I recently finally succeeded in passing the Chinese driver's license test, so I've been driving around on the outskirts of Beijing looking for places to ramble. There are many beautiful places in the nearby mountains and farmland, but too much of it is being fenced off and closed to the people. There are not enough foot trails. Many golf courses are blocking access to riversides. I even came across a "resort" under construction with a guard who blocked an access road into the mountains.

But all land in China belongs to the people. It is not too late to preserve walkable open space for the general public.

For many years, I lived in the Washington, DC area. The surrounding counties in Virginia and Maryland pride themselves on having "greenbelts" that limit development in the outer reaches of the metropolitan area. What this means in practice is that beautiful hills and farmland are now occupied by huge houses on lots with a minimum size of about 25 acres, roughly 10 hectares.

The rolling hills and big grassy lawns are pretty when driving by in a car, but these areas are not really ecological and provide no benefit to the general public. Wealthy landowners have fenced off all the land, so there is nowhere to walk. Dangerous, winding two lane roads are the only way to get around the area. Only a brave person would dare to bike. Just walking by the side of the road means facing constant danger from cars speeding around a curve. The lawns are green in color but are not green in the sense of being ecologically sound-they take lots of mowing and chemical treatment.

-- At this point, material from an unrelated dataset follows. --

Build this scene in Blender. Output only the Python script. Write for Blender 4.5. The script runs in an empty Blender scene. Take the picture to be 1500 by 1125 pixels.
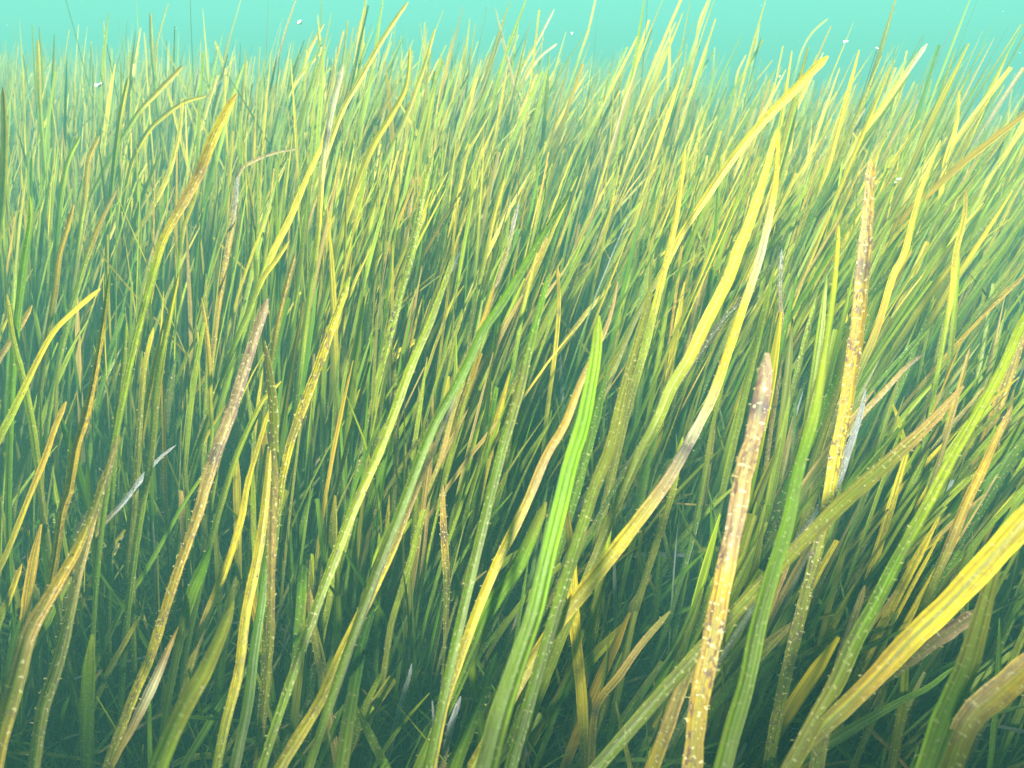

So, the only benefit of the Virginia and Maryland greenbelts goes to the rich landowners by reducing their land costs by excluding other types of development. Housing costs for everyone else in the region are driven up by limiting developable land. This might very well be worthwhile if the greenbelt provided green space for the people or protected the environment, but it does exactly the opposite. China should not follow this path.

In the once free American west, extremely rich individuals, often Hollywood stars or tech billionaires, are buying tens of thousands of acres and closing them off to locals who have hiked, hunted and fished on those lands for generations.

A very informative 2018 book by Ken Ilgunas, This Land is Our Land: How We Lost the Right to Roam and How to Take it Back, documents the history of the struggle to establish the right to walk around England. In the early 1930s, the British Communist Party in Manchester set up the British Workers' Sports Federation to support the rights of factory workers to just walk through the gorgeous nearby Peak District, which had long been open land celebrated in English poetry. After a massive national protest, the workers managed to establish England's first national park in the region. Finally, in the year 2000, an act of Parliament established the right to roam throughout most of England. Similar rights exist in Scotland, Scandinavian countries, and other parts of northern Europe.

I've had the wonderful experience of wandering on public footpaths through farmland in England and in the German and Austrian Alps. As nice as nature parks are, they are no substitute for the right to walk around normal land nearby home.

China is taking big steps to establish parks, greenways, and a network of national trails. Tying these in with "right to roam" footpaths would ensure that China's people can enjoy their beautiful land.